WORK TO BE COMPLETED » Using the listing below, set down each line from the line containing "Keep writing the" through the line containing "b.build('hanging_cable', label='pale cable", both ends included, exactly and with nothing added.

EXTRACTED MATERIAL »
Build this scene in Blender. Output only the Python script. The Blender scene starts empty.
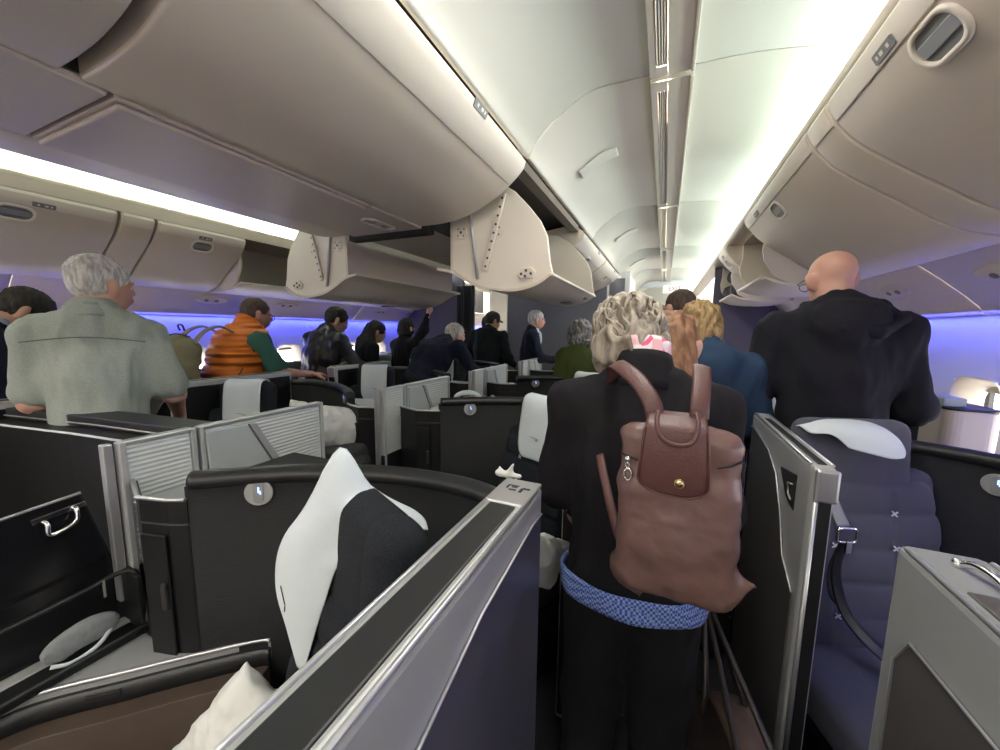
...
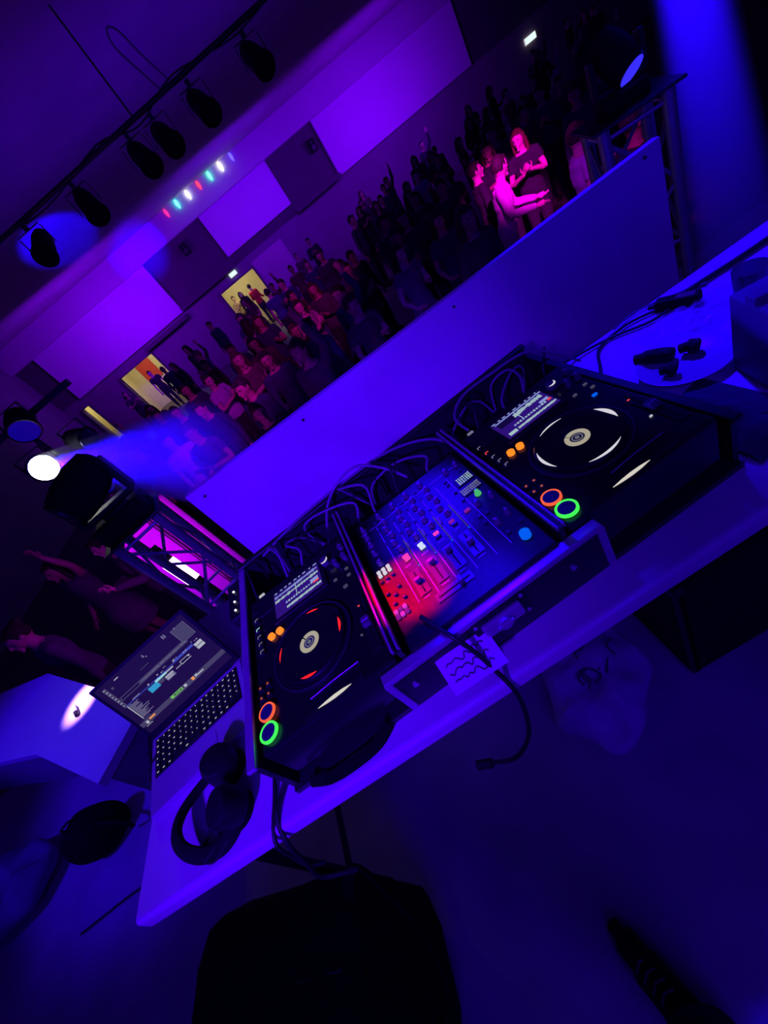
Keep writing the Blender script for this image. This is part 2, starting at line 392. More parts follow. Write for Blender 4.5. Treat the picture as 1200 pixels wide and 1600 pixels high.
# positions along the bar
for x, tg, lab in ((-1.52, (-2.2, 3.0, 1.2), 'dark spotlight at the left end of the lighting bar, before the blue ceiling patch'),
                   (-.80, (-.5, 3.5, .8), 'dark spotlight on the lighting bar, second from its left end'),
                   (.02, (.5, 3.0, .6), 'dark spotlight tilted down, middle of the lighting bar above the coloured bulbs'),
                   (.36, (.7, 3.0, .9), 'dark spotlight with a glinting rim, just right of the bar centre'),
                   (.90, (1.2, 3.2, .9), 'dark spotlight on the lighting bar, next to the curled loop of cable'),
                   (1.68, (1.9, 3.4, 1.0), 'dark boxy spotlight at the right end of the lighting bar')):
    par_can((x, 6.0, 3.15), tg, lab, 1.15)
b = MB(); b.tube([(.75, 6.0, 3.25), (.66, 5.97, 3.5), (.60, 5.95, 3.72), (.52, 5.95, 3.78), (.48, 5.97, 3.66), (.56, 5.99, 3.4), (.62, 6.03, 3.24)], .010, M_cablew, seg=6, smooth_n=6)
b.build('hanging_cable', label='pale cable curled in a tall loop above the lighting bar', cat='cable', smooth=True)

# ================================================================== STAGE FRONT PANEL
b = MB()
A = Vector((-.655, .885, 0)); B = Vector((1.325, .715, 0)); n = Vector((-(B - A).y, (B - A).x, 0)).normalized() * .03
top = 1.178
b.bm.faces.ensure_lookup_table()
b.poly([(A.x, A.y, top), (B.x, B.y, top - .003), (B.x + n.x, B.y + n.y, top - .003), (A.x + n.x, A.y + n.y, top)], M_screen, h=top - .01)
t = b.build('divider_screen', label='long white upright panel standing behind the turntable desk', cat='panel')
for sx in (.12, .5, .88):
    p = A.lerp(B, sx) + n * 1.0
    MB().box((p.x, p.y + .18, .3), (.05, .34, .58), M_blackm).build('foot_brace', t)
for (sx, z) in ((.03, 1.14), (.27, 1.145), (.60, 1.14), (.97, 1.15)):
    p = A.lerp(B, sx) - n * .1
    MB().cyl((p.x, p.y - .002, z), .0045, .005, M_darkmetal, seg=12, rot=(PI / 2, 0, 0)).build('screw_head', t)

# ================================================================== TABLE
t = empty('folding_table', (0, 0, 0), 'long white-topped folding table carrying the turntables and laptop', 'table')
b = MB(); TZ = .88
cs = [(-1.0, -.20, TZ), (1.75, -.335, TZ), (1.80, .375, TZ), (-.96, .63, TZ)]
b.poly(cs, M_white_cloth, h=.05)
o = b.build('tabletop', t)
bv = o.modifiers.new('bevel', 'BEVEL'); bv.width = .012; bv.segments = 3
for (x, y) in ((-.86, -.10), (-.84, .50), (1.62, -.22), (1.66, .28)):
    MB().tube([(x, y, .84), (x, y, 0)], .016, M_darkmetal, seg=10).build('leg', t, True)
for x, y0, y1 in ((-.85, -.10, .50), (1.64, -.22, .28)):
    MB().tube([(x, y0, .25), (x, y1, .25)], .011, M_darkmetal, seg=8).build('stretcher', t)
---
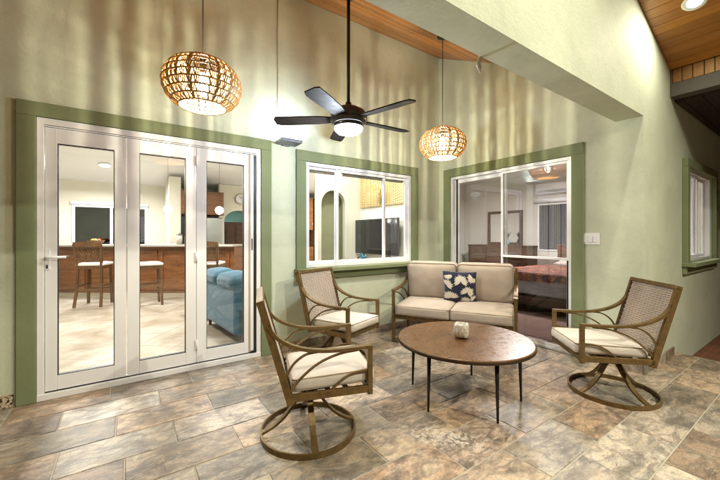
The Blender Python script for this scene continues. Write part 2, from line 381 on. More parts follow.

TASK OUTPUT »
Keep writing the Blender script for this image. This is part 2, starting at line 392. More parts follow. Write for Blender 4.5. Treat the picture as 1200 pixels wide and 1600 pixels high.
# positions along the bar
for x, tg, lab in ((-1.52, (-2.2, 3.0, 1.2), 'dark spotlight at the left end of the lighting bar, before the blue ceiling patch'),
                   (-.80, (-.5, 3.5, .8), 'dark spotlight on the lighting bar, second from its left end'),
                   (.02, (.5, 3.0, .6), 'dark spotlight tilted down, middle of the lighting bar above the coloured bulbs'),
                   (.36, (.7, 3.0, .9), 'dark spotlight with a glinting rim, just right of the bar centre'),
                   (.90, (1.2, 3.2, .9), 'dark spotlight on the lighting bar, next to the curled loop of cable'),
                   (1.68, (1.9, 3.4, 1.0), 'dark boxy spotlight at the right end of the lighting bar')):
    par_can((x, 6.0, 3.15), tg, lab, 1.15)
b = MB(); b.tube([(.75, 6.0, 3.25), (.66, 5.97, 3.5), (.60, 5.95, 3.72), (.52, 5.95, 3.78), (.48, 5.97, 3.66), (.56, 5.99, 3.4), (.62, 6.03, 3.24)], .010, M_cablew, seg=6, smooth_n=6)
b.build('hanging_cable', label='pale cable curled in a tall loop above the lighting bar', cat='cable', smooth=True)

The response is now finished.